Chef Nora Haron’s Laksa Recipe

Serves 6-8


Laksa Spice Paste:

  • 2 cups shallots, peeled and sliced
  • 3 inch segment of turmeric root, skinned
  • 2 inch segment of galangal, skinned
  • 1 cup lemongrass, finely chopped
  • 2 cups whole dried red chilies, soaked until softened
  • 1 cup fresh Fresno or Jalapeño chili peppers
  • 1 cup candlenuts or macadamia nuts
  • 4 teaspoons belachan (shrimp paste), toasted

Laksa Broth:

  • 1 cup canola oil
  • 1-1/2 to 2 quarts shrimp or chicken stock
  • 2 cups coconut milk
  • 2 teaspoons salt, or to taste
  • 1 batch of Laksa spice paste

    Sambal Sauce (Makes about 2 cups)

    • 1 cup fresh Fresno chili peppers
    • 1 cup dried California chillies, soaked
    • 1/2 cup shallots, peeled and sliced
    • 2 cloves of garlic, crushed
    • 1 inch segment of ginger, peeled and chopped
    • 1/2 cup lemongrass, finely chopped
    • 2 teaspoons belachan (shrimp paste), toasted
    • 1 teaspoon salt
    • 1/2 teaspoon sugar
    • 6 tablespoons vegetable oil

      Laksa Noodles


      • Grilled Shrimp
      • Soft Boiled Egg or Fried Egg
      • Rau Ram (also known as vietnamese coriander or laksa leaf)
      • Julienned Cucumbers
      • Fried Tofu Puffs
      • Beansprouts
      • Lime segments


        Laksa spice paste:

        • Blend all ingredients to form a smooth paste, adding a bit of water if necessary.

        Laksa broth:

        • In a large pot, heat the oil on medium heat.
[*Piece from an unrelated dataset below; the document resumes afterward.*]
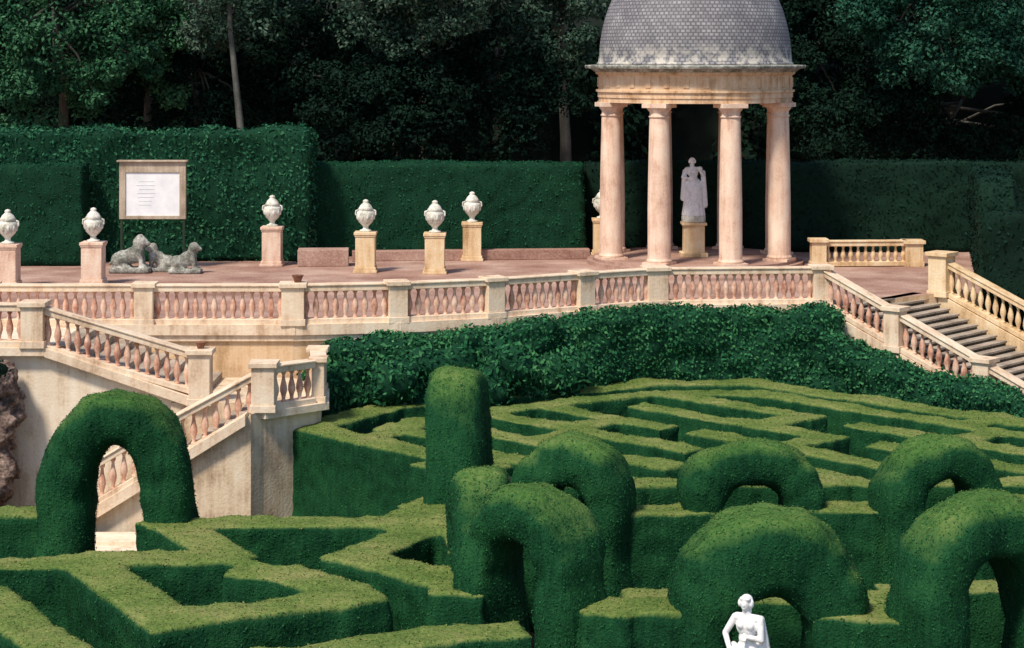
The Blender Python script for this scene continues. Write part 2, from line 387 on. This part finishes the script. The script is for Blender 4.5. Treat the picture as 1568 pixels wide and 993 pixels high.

Sauté Laksa spice paste until fragrant, around 5 minutes.
        • Add stock and bring to a boil. Then add coconut milk, and salt. Bring to a quick boil, stirring continuously. Turn off heat once boiling.

          Sambal sauce:

          • In a food processor, blend all ingredients  (except salt, sugar and oil) to form a smooth paste, adding a bit of water if necessary.
          • Heat oil in a pan at medium heat. Sauté the paste until fragrant for around 5 minutes, stirring continuously until the oil is separated out. Add salt and sugar to taste. Set aside to serve with finished Laksa.

            Laksa Noodles:

            • Each box of Nona Lim Laksa Noodles contains two pouches of noodles. For each pouch, tear a notch in the plastic pouch to vent, then microwave about 2 minutes.
            • Carefully remove noodles from pouch and place in a bowl.


              • Ladle laksa broth over noodles in bowl, add garnishes, and serve with sambal sauce on the side.